In an interview with The Tribune at her Albuquerque office, Wilson said she was heartened by last week's report from Gen. David Petraeus, the American commander in Iraq. That report, she said, showed significant progress in the effectiveness of Iraqi security forces, which could lead to both a reduced U.S. presence in Iraq and a less risky U.S. role.
Wilson also made prominent use of a chart drawn from Petraeus' presentation to Congress.
That chart shows a stage-by-stage reduction in American troop levels in Iraq, and a shifting focus toward an advisory or "oversight" role as Iraqi units come on line.

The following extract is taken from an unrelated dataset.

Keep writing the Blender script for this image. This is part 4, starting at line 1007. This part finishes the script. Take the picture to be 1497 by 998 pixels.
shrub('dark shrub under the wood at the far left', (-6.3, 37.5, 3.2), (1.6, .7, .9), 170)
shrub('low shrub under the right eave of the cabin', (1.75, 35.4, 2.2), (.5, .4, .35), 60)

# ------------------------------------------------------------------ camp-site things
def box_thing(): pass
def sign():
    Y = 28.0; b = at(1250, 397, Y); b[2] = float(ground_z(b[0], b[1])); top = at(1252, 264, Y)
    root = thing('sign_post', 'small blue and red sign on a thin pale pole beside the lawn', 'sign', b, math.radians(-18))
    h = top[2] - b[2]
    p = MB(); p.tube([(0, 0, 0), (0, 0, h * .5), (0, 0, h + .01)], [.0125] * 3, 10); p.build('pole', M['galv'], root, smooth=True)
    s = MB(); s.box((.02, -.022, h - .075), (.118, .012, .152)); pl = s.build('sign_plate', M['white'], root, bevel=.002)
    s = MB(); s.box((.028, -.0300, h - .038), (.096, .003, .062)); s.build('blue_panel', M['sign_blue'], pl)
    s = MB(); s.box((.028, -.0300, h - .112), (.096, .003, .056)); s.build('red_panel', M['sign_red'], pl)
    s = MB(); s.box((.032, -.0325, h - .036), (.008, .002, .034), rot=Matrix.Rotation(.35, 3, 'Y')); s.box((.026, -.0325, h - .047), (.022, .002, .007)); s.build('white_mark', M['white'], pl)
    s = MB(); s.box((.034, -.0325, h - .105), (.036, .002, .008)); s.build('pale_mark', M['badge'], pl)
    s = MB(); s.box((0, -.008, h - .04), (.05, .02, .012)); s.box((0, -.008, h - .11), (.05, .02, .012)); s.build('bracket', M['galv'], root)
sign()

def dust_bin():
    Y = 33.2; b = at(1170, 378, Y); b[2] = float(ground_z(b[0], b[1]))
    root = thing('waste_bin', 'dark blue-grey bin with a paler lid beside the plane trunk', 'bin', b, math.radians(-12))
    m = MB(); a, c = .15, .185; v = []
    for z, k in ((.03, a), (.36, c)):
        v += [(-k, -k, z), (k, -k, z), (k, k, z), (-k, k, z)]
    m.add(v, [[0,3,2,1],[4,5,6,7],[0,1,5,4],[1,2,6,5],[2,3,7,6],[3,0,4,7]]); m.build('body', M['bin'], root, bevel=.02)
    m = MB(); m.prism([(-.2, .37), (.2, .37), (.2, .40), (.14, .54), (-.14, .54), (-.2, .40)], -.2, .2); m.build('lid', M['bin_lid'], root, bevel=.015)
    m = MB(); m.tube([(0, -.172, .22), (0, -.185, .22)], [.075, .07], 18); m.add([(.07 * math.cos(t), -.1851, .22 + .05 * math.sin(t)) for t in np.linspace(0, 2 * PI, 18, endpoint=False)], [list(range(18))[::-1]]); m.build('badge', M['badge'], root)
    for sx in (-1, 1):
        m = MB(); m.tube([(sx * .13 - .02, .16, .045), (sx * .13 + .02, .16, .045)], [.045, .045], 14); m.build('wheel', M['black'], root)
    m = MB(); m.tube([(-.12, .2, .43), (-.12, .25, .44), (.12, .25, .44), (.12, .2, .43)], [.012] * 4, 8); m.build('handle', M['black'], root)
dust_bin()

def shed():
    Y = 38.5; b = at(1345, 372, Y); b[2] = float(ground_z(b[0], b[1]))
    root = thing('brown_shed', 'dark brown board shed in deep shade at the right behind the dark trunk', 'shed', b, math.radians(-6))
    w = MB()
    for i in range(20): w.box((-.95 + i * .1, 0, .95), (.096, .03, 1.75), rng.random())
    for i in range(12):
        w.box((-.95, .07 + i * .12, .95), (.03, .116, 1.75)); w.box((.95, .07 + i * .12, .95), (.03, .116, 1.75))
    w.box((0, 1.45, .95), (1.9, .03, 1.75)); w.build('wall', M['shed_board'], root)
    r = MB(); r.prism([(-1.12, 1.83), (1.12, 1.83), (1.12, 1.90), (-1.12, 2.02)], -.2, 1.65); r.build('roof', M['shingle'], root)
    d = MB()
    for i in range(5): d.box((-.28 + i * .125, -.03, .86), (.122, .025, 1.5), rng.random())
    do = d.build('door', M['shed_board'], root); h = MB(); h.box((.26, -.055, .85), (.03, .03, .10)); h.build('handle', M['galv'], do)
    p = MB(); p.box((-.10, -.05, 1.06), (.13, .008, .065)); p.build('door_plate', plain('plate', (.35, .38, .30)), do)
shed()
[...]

But beyond the initial troop reduction announced by Bush on Thursday, the chart doesn't attach a date to any of the later stages.

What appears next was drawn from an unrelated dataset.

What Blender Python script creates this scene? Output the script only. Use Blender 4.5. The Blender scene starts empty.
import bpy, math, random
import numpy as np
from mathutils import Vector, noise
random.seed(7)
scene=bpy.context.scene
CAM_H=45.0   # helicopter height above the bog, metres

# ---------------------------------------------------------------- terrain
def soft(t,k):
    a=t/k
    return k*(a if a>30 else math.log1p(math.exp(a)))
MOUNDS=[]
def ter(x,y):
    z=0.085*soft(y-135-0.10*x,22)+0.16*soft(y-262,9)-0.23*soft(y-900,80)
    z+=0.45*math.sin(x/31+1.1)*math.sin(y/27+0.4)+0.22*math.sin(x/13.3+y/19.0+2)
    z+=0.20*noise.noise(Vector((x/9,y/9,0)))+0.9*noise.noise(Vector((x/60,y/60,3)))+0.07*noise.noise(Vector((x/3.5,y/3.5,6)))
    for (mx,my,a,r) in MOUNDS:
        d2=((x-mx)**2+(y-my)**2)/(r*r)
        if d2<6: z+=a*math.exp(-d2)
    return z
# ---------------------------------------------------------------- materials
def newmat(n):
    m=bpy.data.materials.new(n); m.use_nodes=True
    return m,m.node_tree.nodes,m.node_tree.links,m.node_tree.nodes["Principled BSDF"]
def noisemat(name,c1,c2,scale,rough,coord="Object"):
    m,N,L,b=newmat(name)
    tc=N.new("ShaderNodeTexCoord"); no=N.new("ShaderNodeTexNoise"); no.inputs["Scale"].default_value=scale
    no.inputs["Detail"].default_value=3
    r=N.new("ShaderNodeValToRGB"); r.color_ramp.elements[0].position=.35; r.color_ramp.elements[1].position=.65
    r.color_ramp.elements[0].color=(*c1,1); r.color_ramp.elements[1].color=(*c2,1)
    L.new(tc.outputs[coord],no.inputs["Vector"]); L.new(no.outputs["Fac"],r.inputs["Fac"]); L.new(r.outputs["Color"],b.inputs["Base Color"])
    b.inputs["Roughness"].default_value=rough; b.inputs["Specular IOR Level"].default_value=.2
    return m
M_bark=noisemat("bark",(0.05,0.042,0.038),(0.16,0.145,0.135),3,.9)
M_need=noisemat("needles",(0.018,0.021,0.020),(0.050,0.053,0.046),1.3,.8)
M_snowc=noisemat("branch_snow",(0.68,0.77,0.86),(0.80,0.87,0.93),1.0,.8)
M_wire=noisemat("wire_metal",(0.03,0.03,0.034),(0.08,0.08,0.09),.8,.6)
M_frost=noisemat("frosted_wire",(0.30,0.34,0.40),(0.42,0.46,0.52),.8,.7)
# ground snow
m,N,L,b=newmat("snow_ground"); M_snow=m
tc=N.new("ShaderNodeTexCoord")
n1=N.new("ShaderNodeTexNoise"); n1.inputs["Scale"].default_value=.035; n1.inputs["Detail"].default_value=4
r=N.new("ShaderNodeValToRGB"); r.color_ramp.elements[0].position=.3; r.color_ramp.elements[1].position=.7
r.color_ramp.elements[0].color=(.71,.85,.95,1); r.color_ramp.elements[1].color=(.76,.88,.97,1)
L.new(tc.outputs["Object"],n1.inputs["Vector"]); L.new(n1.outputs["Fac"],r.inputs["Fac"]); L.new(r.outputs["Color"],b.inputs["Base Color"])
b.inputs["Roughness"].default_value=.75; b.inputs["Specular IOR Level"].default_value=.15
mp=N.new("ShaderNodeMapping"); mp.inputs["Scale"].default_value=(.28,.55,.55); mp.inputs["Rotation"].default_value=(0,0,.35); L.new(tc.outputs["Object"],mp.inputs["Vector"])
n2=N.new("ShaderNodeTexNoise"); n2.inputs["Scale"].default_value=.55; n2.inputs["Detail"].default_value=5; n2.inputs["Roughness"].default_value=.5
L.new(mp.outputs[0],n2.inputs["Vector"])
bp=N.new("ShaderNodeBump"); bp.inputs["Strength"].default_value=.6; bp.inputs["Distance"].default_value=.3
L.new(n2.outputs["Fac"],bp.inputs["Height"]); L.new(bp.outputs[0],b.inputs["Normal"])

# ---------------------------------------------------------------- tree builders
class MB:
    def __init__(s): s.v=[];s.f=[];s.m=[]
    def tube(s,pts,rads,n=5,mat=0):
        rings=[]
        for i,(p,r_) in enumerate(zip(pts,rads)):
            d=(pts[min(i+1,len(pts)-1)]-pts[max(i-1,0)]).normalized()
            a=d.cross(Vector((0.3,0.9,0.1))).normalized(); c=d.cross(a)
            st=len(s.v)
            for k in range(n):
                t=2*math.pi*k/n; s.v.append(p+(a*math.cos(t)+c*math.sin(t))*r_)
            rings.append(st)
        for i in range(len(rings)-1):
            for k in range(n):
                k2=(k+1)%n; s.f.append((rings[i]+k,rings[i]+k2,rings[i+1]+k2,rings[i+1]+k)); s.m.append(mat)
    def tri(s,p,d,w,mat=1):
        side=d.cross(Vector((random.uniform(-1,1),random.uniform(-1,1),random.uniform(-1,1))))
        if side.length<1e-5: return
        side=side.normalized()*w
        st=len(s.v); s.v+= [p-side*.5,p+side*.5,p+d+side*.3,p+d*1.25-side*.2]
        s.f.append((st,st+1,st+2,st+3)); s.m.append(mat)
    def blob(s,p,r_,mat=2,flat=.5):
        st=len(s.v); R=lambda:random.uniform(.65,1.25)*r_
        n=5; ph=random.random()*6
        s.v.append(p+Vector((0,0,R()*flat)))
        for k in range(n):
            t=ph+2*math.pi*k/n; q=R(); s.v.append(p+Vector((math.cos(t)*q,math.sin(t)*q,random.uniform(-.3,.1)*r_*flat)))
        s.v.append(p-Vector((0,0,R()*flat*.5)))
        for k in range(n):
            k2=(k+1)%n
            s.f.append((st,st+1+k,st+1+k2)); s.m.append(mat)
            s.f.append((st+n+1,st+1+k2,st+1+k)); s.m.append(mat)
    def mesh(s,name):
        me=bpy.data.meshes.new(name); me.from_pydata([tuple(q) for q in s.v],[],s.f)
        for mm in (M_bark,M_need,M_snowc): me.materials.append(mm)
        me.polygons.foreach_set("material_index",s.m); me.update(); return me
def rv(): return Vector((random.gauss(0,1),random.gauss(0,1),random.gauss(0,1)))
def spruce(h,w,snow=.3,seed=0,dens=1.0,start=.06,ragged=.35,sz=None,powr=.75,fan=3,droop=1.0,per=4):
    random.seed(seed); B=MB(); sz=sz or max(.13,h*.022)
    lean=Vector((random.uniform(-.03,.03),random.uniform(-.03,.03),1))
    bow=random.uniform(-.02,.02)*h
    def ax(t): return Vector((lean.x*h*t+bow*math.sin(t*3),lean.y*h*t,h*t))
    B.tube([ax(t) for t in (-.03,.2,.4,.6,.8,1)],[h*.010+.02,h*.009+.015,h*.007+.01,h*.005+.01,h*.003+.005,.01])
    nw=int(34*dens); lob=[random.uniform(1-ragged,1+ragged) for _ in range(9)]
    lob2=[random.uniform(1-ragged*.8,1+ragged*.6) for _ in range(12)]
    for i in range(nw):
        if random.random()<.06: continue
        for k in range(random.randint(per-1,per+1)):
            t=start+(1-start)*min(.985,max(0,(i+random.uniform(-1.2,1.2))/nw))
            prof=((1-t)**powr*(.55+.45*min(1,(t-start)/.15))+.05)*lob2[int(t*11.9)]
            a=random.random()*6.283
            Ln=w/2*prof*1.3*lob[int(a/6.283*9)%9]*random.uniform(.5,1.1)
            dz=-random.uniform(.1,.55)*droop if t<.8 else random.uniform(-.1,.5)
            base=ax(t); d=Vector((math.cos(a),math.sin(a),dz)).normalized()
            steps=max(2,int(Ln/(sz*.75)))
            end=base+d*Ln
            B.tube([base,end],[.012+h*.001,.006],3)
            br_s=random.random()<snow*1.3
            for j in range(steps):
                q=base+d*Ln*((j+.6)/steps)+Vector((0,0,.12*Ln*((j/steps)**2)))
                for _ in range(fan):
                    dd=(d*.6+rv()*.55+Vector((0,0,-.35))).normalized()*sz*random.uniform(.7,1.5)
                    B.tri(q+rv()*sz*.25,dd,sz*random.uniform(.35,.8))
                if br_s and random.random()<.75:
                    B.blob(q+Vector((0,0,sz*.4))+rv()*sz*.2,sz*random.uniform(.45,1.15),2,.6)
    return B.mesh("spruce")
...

Beneath the question of when and under what circumstances the U.S. leaves, however, Wilson diverges from both Bush and Petraeus on several key points. Most significantly, they differ dramatically over how important the war in Iraq actually is for the United States.
During a media tour after his appearance before Congress last week, Petraeus said the United States has "huge national interests" in Iraq and said the consequences of "not getting this right" were of a similar magnitude.

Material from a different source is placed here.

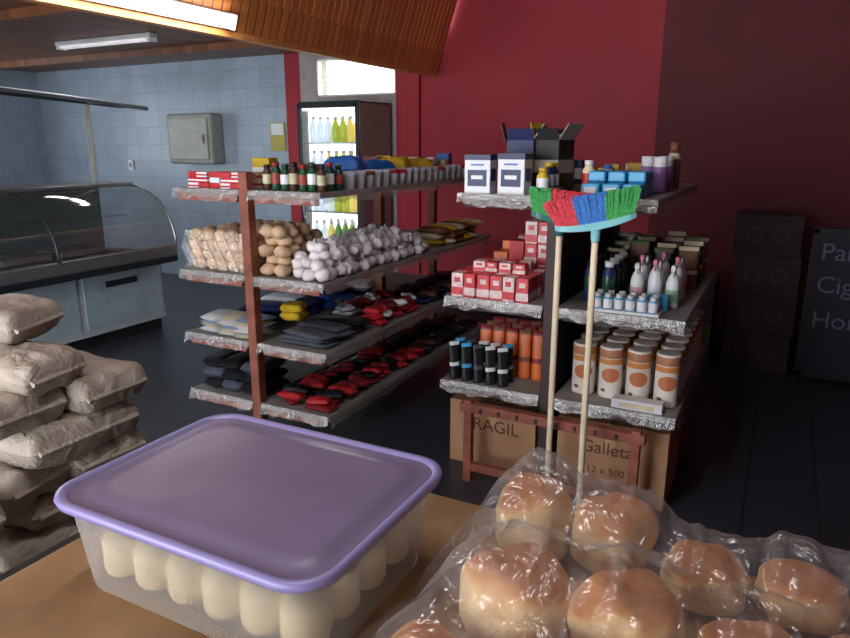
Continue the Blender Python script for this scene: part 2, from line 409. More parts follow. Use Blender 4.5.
# ---------- item makers
def jar(m,p,r,h,body,lab,cap):
    m.lathe([(r*.9,0),(r,.006),(r,h*.25),(r*1.01,h*.26),(r*1.01,h*.62),(r,h*.63),(r*.95,h*.72),(r*.6,h*.82),(r*.6,h*.86),(r*.68,h*.86),(r*.68,h)],p,[body,body,body,lab,lab,body,body,body,cap,cap],12)
def cup(m,p,r,h,a,b):
    m.lathe([(r*.8,0),(r*.95,h*.75),(r*1.05,h*.78),(r*1.05,h)],p,[a,b,b],12)
def carton(m,c,sz,body,lab,rz=0,band=.45):
    m.box((c[0],c[1],c[2]+sz[2]/2),sz,body,rz=rz,bev=.002)
    m.box((c[0],c[1],c[2]+sz[2]*(.5-band/6)),(sz[0]+.002,sz[1]+.002,sz[2]*band),lab,rz=rz)
def pouch(m,p,w,d,h,a,b,rz=0,lean=0):
    V=[];F=[];ms=[];seg=14;rows=[(1,1,0),(1,.95,.04),(.97,.8,.35),(.97,.75,.45),(.95,.55,.7),(.96,.2,.9),(.98,.06,1)]
    for sx,sy,z in rows:
        for k in range(seg):
            a_=2*math.pi*k/seg; V.append((w/2*sx*math.copysign(abs(math.cos(a_))**.6,math.cos(a_)),d/2*sy*math.sin(a_),h*z))
    for i in range(len(rows)-1):
        for k in range(seg):
            k2=(k+1)%seg; F.append((i*seg+k,i*seg+k2,(i+1)*seg+k2,(i+1)*seg+k)); ms.append(b if i in(2,5) else a)
    F.append(tuple(range(seg))[::-1]); ms.append(a); F.append(tuple((len(rows)-1)*seg+k for k in range(seg))); ms.append(a)
    m.add(V,F,ms,True,Matrix.Translation(p)@Matrix.Rotation(rz,4,'Z')@Matrix.Rotation(lean,4,'X'))

z=LT[0]
m=MB('spice_jars')
BG=mat('brown_glass',(74,50,36),.2)
for i in range(7):
    for j in range(3): jar(m,(-2.27+i*.054+U(-.004,.004),2.68+j*.07,z),.023,.125+.01*((i*3+j)%2),GREEN if (i+j)%3 else BG,[JLAB,JRED,WHITE][(i+j*2)%3],[BLACK,mat('jar_cap_red',(150,40,40),.4),GREEN][(i+j)%3])
m.done()
m=MB('red_packets')
for i in range(5):
    for k in range(3): carton(m,(-2.76+i*.075,2.70+U(0,.02),z+k*.028),(.07,.1,.027),REDP if (i+k)%3 else WHITE,WHITE if k==1 else REDP,rz=U(-.1,.1),band=.3)
for i in range(4): 
    for k in range(2): carton(m,(-2.75+i*.09,2.86,z+k*.04),(.085,.1,.038),CREAM if i%2 else WHITE,REDP,band=.3)
m.done()
m=MB('snack_bag')
m.pillow((-2.2,3.25,z+.09),(.22,.16,.14),BLUE,rz=.3,fine=.2,n=14); m.pillow((-2.12,3.45,z+.075),(.22,.15,.12),BLUE,rz=1.2,fine=.2,n=14); m.done()
m=MB('snack_bag')
m.pillow((-2.15,3.70,z+.08),(.22,.16,.13),YEL,rz=.2,fine=.2,n=14); m.pillow((-2.1,3.92,z+.075),(.2,.16,.12),YEL,rz=.9,fine=.2,n=14); m.done()
m=MB('dessert_cups')
yy=2.93; CL=mat('cup_lid',(190,200,224),.4)
while yy<4.6:
    for j in range(2): cup(m,(-1.955-j*.085,yy+U(-.006,.006),z),.036,.085,WHITE,CL if R()<.65 else (BROWN if R()<.5 else REDP))
    yy+=.085
m.done()
m=MB('small_cartons')
for i in range(9):
    carton(m,(-2.24+U(-.02,.02),4.02+i*.07,z),(.1,.06,U(.08,.16)),random.choice([WHITE,YEL,CREAM,BLUE,REDP]),random.choice([WHITE,REDP,NAVY]))
for i in range(12):
    carton(m,(-2.62+U(-.1,.1),3.1+i*.12,z),(.12,.08,U(.08,.15)),random.choice([WHITE,YEL,CREAM,REDP,BROWN]),random.choice([WHITE,REDP,NAVY]))
m.done()
z=LT[1]
m=MB('bread_roll_pile')
for k in range(4):
    for i in range(5):
        for j in range(6):
            m.blob((-2.77+i*.085+U(-.012,.012),2.68+j*.095+U(-.01,.01),z+.034+k*.05),(.047,.045,.036),BUNP,amp=.25,sub=2)
m.grid(lambda u,v:(-2.83+.45*u,2.625+.015*math.sin(u*40+v*9),z+.01+.2*v),40,8,film('bun_bag_film',(230,225,215),.10,.12,.25))
m.done()
m=MB('bread_roll_pile')
for k in range(5):
    for j in range(4-(k>3)):
        for i in range(2): m.blob((-2.285+i*.08+U(-.014,.014),2.67+j*.085+.04*(k%2),z+.033+k*.048),(.045,.043,.034),BUNP,amp=.3)
m.done()
m=MB('garlic_bulbs')
for k in range(4):
    for j in range(17-2*k):
        for i in range(4-(k>2)):
            x=-1.955-i*.066-(k%2)*.03+U(-.02,.02)-k*.012; yj=2.66+j*.07+k*.04+U(-.02,.02)
            if x<-2.13 and yj<3.1: continue
            p=(x,yj,z+.032+k*.038+U(-.008,.008))
            r_=U(.030,.042)
            m.blob(p,(r_,r_,r_*.88),GARL,amp=.35)
            if R()<.5: m.tube([(p[0],p[1],p[2]+.025),(p[0]+U(-.015,.015),p[1]+U(-.01,.01),p[2]+.046)],[.008,.004],GARL,6)
m.done()
m=MB('pasta_packets')
for i in range(6):
    for k in range(3): m.pillow((-2.05+U(-.03,.03),4.02+i*.11,z+.022+k*.04),(.24,.1,.045),[YEL,CREAM,BROWN][(i+k)%3],rz=U(-.2,.2),n=6)
m.done()
z=LT[2]
m=MB('newspaper_stack')
for i in range(3):
    for k in range(6): m.pillow((-2.70+i*.125,2.72+U(-.02,.02),z+.010+k*.016),(.14,.2,.02),[WHITE,WHITE,CREAM,mat('bluegrey_print',(150,170,200),.5)][(i+k)%4],rz=U(-.3,.3),n=6,wr=.05)
m.done()
m=MB('blue_packets')
for j in range(6):
    for k in range(2): m.pillow((-2.6+U(-.1,.1),3.0+j*.2,z+.03+k*.05),(.3,.18,.06),[BLUE,NAVY,WHITE][(j+k)%3],rz=U(-.3,.3),n=6)
m.done()
m=MB('cleaning_cloth_packs')
GN=mat('grey_net',(88,96,108),.6,var=.4,scale=60)
for j in range(3):
    for k in range(3): m.pillow((-2.1+U(-.02,.02),2.72+j*.15,z+.016+k*.022),(.3,.14,.028),GN if j<2 or k<1 else BLACK,rz=U(-.2,.2),n=10,fine=.4)
m.done()
m=MB('coffee_packets')
for j in range(3):
    for k in range(2): m.pillow((-2.24,2.80+j*.13,z+.12+k*.045),(.13,.12,.05),[YEL,NAVY,BLUE][j],rz=U(-.3,.3),n=10,fine=.3)
m.done()
DRED=mat('dark_red_print',(130,26,38),.45)
def redpacks(name,y0,y1,z,cols,layers):
    m=MB(name); yy=y0
    while yy<y1:
        for i in range(2):
            for k in range(layers): m.pillow((-2.01-i*.19+U(-.02,.02),yy+U(-.02,.02),z+.02+k*.03),(U(.11,.17),U(.06,.10),.036),random.choice(cols),rz=U(-.8,.8),rx=U(-.15,.15),n=8,wr=.3,fine=.4)
        yy+=.09
    return m.done()
redpacks('red_sauce_packets',3.2,3.7,z,[REDP,DRED,REDP,DRED,WHITE],3)
redpacks('dark_rice_packets',3.78,4.6,z,[BLACK,NAVY,BROWN,BLACK],2)
z=LT[3]
redpacks('red_sauce_packets',2.68,3.7,z,[DRED,REDP,DRED,BLACK,REDP,DRED],2)
redpacks('dark_rice_packets',3.78,4.6,z,[BLACK,BROWN,BLACK],2)
m=MB('dark_flour_bags')
for i in range(3):
    for k in range(3): m.pillow((-2.72+i*.14,2.76,z+.035+k*.06),(.15,.26,.07),[BLACK,mat('slate_print',(76,84,98),.5),BLACK][(i+k)%3],rz=U(-.15,.15),n=8,fine=.2)
m.done()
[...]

Wilson, in contrast, said America has "really quite limited vital national interests" in Iraq - ensuring that the Sunni dominated Al-Anbar province does not become a safe haven for al-Qaida and that the rest of the country doesn't fall apart completely and threaten regional stability.
Asked whether those goals - if achieved - would justify the cost of the war, Wilson said, at some length, that she believed so.
"Obviously, the intelligence was wrong on which we based our decision to go in," she said, referring to pre-war claims that Saddam Hussein had banned weapons, which Wilson said formed the basis for her support of the war.
"But do I believe Iraq is better off with Saddam gone? Yes, I do."
At the same time, Wilson, who earlier this year opposed the U.S. troop surge and its focus on curbing sectarian violence, indicated that she believes the United States has spent too much effort trying to prevent fighting between Sunnis and Shiites.
The United Nations estimated that 34,452 Iraqi civilians fell victim to sectarian killings in 2006. The bodies of about a dozen victims of suspected sectarian killing now turn up in Baghdad every day, down from about 40 a day in January, according to published reports.
About 3.7 million Iraqis have been displaced by violence, with about 2 million fleeing the country, the U.N. says.
"There are levels of ethnic violence that don't rise to that level where it involves other neighbors or it becomes regional in scope," Wilson said. "Now, where is that point? I don't have a precise handle on that."
She added: "We have inter-tribal or communal violence in a lot of countries around the world, including in some areas that are important to the vital interests of the United States."
Wilson's views are not new; she said many of the same things after returning from Iraq in January. But since then, her skepticism has hardened over what she sees as the failure of the Iraqi government to make progress toward "national reconciliation" of Sunni, Shiite and Kurdish factions.
While Bush and Petraeus describe reconciliation as the goal of the U.S. troops surge, Wilson said she no longer believes the government of Iraqi Prime Minister Nuri Al-Maliki is capable of achieving it.
"Whether because of the way people were selected from party lists or because of the individual personalities involved, they have just been unwilling or unable to pursue reconciliation," she said.
She said she didn't have a "good enough crystal ball" to say whether any other Iraqi leader might do better.
While she said that strengthening the Iraqi army in the absence of an effective civil government could produce problems, she said she did not believe a "strongman" leader would emerge from the army and said she believed the Iraqi army was the best partner for U.S. efforts.
"The Iraqi army is taking more casualties than we are," she said. "They are willing to stand and fight."
Asked what they were fighting for, she said she didn't know.
"I didn't talk to any of them directly," she said.
Despite the differences, Wilson's position finds common ground with Petraeus on a number of counts.
While both expressed varying degrees of disappointment with the Iraqi central government, both said some goals could be pursued through local Iraqi governmental entities.
"All these things were held up as vital at a national level," Wilson said, referring to reconciliation, sharing of oil revenues and other matters. "In fact, maybe it's more important that at the local and regional level things start working."
Wilson also borrowed a phrase used by both Petraeus and U.S. Ambassador Ryan Crocker as she sought to explain the failures of the Iraqi government, which she said she hadn't expected when she voted to support the invasion.
"There's no Nelson Mandela in Iraq," she said. "If there was, Saddam Hussein probably would have had him killed."